___ DATA EXCERPTS ___
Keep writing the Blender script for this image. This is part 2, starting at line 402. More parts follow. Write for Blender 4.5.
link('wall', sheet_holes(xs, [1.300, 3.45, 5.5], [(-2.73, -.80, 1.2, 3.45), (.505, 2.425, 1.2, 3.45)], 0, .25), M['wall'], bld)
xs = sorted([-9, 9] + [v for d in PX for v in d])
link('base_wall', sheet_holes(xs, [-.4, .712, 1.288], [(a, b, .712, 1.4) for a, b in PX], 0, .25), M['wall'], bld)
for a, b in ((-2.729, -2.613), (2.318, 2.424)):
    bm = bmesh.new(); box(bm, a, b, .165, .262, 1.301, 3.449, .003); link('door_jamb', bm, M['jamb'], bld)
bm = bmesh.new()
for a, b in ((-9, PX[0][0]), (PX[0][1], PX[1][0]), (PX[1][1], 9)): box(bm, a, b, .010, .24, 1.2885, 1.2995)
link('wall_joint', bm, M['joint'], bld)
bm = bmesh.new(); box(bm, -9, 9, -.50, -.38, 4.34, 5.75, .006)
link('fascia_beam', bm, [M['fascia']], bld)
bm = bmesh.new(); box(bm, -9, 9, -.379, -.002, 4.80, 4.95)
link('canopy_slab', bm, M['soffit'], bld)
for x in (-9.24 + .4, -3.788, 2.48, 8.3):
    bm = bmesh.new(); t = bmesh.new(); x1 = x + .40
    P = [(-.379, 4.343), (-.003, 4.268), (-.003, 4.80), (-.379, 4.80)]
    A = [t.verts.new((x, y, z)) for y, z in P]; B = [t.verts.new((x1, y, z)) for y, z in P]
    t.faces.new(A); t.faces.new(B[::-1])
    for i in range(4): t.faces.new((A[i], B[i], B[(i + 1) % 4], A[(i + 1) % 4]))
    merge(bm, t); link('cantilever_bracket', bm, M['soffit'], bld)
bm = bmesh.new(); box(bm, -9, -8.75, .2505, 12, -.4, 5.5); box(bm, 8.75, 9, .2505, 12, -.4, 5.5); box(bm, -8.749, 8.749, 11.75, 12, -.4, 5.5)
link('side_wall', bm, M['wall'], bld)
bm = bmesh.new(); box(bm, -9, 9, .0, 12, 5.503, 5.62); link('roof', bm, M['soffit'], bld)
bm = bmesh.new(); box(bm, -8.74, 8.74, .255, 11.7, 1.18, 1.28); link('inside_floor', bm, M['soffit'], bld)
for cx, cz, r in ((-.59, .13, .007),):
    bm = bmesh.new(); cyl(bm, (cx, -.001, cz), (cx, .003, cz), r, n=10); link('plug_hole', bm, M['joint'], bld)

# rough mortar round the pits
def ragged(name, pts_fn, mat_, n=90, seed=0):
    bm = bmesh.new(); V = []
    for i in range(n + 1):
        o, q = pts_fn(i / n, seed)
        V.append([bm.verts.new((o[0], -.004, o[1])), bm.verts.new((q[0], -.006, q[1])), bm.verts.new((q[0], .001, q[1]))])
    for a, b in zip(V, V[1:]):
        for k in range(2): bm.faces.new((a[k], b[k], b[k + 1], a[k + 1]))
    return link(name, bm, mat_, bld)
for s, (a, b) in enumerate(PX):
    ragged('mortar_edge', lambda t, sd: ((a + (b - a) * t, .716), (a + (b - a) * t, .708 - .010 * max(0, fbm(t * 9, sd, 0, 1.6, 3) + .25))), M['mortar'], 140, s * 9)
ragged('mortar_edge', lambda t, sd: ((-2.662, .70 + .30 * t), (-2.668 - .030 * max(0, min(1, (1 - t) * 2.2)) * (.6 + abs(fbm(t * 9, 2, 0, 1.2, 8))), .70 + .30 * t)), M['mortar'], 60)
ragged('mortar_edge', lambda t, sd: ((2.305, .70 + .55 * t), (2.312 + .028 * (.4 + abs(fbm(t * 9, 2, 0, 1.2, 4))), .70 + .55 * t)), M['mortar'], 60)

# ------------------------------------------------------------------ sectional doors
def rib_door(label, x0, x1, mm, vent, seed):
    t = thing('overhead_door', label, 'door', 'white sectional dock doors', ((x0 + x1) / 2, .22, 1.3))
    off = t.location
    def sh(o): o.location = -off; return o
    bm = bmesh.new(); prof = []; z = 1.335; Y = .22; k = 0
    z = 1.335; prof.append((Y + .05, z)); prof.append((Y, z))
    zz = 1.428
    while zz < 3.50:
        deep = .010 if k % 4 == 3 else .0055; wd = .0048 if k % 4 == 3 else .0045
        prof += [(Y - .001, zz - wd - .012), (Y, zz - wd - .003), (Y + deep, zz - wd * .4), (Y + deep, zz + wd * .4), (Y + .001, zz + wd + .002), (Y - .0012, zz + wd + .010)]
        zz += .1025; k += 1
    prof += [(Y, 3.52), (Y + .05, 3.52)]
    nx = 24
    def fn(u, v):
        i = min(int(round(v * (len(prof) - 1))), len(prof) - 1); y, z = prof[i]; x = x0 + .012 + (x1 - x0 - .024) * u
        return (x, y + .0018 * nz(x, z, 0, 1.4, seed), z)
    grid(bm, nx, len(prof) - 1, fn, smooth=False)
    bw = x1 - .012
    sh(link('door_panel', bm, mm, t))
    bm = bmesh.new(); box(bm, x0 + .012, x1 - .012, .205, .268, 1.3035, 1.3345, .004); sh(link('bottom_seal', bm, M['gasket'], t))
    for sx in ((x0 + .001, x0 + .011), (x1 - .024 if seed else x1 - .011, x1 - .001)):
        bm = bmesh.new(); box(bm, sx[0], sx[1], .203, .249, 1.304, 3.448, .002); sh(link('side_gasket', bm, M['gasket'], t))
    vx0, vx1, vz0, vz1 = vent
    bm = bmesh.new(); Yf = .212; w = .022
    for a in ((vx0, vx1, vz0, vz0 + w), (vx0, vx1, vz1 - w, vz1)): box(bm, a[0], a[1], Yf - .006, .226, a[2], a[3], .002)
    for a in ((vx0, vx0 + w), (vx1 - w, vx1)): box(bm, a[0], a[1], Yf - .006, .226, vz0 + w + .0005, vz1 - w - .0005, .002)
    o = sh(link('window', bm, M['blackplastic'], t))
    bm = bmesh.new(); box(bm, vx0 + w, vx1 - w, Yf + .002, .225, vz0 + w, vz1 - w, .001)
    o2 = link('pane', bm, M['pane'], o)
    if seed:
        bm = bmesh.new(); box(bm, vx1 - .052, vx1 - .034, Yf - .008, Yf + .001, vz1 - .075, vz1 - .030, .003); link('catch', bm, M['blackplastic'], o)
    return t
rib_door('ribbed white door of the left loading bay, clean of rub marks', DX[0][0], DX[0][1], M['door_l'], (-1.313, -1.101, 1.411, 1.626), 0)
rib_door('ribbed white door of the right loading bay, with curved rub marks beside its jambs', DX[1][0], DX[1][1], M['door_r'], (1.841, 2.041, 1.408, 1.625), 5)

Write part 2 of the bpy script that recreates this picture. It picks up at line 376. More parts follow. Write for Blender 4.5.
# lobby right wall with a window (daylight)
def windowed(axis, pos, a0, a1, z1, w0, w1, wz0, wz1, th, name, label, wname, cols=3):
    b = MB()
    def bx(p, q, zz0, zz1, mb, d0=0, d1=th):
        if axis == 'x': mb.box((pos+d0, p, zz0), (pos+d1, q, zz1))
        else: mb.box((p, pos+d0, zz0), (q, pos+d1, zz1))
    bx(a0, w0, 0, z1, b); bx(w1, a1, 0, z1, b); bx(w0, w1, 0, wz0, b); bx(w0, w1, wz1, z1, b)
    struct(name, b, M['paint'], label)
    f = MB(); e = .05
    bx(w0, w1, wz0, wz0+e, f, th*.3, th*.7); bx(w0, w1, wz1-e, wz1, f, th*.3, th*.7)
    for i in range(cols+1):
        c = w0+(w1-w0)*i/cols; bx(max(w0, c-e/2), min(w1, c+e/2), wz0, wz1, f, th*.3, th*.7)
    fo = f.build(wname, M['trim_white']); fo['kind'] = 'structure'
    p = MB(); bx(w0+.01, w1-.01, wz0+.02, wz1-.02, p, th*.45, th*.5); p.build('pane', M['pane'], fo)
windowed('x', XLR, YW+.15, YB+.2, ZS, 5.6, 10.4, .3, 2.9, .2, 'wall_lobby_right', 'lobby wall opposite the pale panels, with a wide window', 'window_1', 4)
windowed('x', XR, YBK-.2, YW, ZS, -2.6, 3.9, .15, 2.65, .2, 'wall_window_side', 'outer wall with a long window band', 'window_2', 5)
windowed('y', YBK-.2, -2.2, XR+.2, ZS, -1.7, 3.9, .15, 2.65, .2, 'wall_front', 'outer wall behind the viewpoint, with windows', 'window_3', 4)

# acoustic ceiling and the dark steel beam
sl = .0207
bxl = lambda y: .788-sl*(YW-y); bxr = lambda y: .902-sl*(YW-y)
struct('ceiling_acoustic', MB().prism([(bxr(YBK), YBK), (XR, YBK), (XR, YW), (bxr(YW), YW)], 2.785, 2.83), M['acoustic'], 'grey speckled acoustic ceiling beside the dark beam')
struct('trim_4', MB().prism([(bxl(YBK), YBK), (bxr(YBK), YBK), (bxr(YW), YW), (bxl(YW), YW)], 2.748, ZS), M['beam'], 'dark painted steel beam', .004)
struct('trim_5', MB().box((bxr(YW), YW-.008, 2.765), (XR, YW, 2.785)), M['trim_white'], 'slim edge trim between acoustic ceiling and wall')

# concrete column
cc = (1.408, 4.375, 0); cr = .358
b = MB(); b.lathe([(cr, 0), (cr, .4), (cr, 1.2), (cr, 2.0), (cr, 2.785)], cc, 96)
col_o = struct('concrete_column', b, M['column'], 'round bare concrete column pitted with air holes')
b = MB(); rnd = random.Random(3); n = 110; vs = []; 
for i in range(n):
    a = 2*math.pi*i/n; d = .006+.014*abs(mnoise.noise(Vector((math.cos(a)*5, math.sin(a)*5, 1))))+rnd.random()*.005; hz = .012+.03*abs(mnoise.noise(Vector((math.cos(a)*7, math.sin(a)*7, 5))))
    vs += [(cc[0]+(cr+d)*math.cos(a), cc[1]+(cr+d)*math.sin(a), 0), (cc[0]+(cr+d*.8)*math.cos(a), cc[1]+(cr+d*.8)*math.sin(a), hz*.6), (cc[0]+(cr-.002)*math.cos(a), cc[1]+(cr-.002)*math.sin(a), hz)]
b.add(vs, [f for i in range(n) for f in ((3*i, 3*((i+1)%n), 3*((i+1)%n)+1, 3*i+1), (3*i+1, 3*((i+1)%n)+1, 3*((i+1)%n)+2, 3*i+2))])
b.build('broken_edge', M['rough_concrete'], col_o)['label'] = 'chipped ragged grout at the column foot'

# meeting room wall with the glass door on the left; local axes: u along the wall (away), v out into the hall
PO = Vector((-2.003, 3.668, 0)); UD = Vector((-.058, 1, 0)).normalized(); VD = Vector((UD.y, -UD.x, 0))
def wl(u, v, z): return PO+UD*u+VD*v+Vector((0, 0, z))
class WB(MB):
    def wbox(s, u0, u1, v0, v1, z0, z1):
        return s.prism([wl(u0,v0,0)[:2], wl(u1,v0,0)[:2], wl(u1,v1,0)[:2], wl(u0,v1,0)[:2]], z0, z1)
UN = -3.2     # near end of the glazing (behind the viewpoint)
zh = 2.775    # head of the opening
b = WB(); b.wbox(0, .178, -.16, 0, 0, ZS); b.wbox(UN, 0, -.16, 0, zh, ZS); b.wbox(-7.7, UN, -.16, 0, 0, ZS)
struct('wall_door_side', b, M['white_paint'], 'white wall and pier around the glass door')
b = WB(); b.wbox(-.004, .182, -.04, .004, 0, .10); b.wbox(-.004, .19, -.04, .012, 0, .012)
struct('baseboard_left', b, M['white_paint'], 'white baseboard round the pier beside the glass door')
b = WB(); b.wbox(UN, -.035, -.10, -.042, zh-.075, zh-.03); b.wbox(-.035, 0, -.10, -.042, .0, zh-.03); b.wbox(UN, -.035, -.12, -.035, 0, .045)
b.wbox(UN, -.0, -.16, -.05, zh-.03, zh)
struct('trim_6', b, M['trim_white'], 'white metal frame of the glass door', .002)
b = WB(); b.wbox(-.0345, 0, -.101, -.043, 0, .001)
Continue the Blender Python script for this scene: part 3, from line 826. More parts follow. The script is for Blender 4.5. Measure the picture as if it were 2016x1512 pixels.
___
INSTRUCTIONS FOR THE TASK
Everything from the first line of the material through the line containing "link('plug_hole', bm, M['joint'], bld)" is to be printed exactly; lines after that are to be left out.

ANSWER TO THE TASK
Keep writing the Blender script for this image. This is part 2, starting at line 402. More parts follow. Write for Blender 4.5.
link('wall', sheet_holes(xs, [1.300, 3.45, 5.5], [(-2.73, -.80, 1.2, 3.45), (.505, 2.425, 1.2, 3.45)], 0, .25), M['wall'], bld)
xs = sorted([-9, 9] + [v for d in PX for v in d])
link('base_wall', sheet_holes(xs, [-.4, .712, 1.288], [(a, b, .712, 1.4) for a, b in PX], 0, .25), M['wall'], bld)
for a, b in ((-2.729, -2.613), (2.318, 2.424)):
    bm = bmesh.new(); box(bm, a, b, .165, .262, 1.301, 3.449, .003); link('door_jamb', bm, M['jamb'], bld)
bm = bmesh.new()
for a, b in ((-9, PX[0][0]), (PX[0][1], PX[1][0]), (PX[1][1], 9)): box(bm, a, b, .010, .24, 1.2885, 1.2995)
link('wall_joint', bm, M['joint'], bld)
bm = bmesh.new(); box(bm, -9, 9, -.50, -.38, 4.34, 5.75, .006)
link('fascia_beam', bm, [M['fascia']], bld)
bm = bmesh.new(); box(bm, -9, 9, -.379, -.002, 4.80, 4.95)
link('canopy_slab', bm, M['soffit'], bld)
for x in (-9.24 + .4, -3.788, 2.48, 8.3):
    bm = bmesh.new(); t = bmesh.new(); x1 = x + .40
    P = [(-.379, 4.343), (-.003, 4.268), (-.003, 4.80), (-.379, 4.80)]
    A = [t.verts.new((x, y, z)) for y, z in P]; B = [t.verts.new((x1, y, z)) for y, z in P]
    t.faces.new(A); t.faces.new(B[::-1])
    for i in range(4): t.faces.new((A[i], B[i], B[(i + 1) % 4], A[(i + 1) % 4]))
    merge(bm, t); link('cantilever_bracket', bm, M['soffit'], bld)
bm = bmesh.new(); box(bm, -9, -8.75, .2505, 12, -.4, 5.5); box(bm, 8.75, 9, .2505, 12, -.4, 5.5); box(bm, -8.749, 8.749, 11.75, 12, -.4, 5.5)
link('side_wall', bm, M['wall'], bld)
bm = bmesh.new(); box(bm, -9, 9, .0, 12, 5.503, 5.62); link('roof', bm, M['soffit'], bld)
bm = bmesh.new(); box(bm, -8.74, 8.74, .255, 11.7, 1.18, 1.28); link('inside_floor', bm, M['soffit'], bld)
for cx, cz, r in ((-.59, .13, .007),):
    bm = bmesh.new(); cyl(bm, (cx, -.001, cz), (cx, .003, cz), r, n=10); link('plug_hole', bm, M['joint'], bld)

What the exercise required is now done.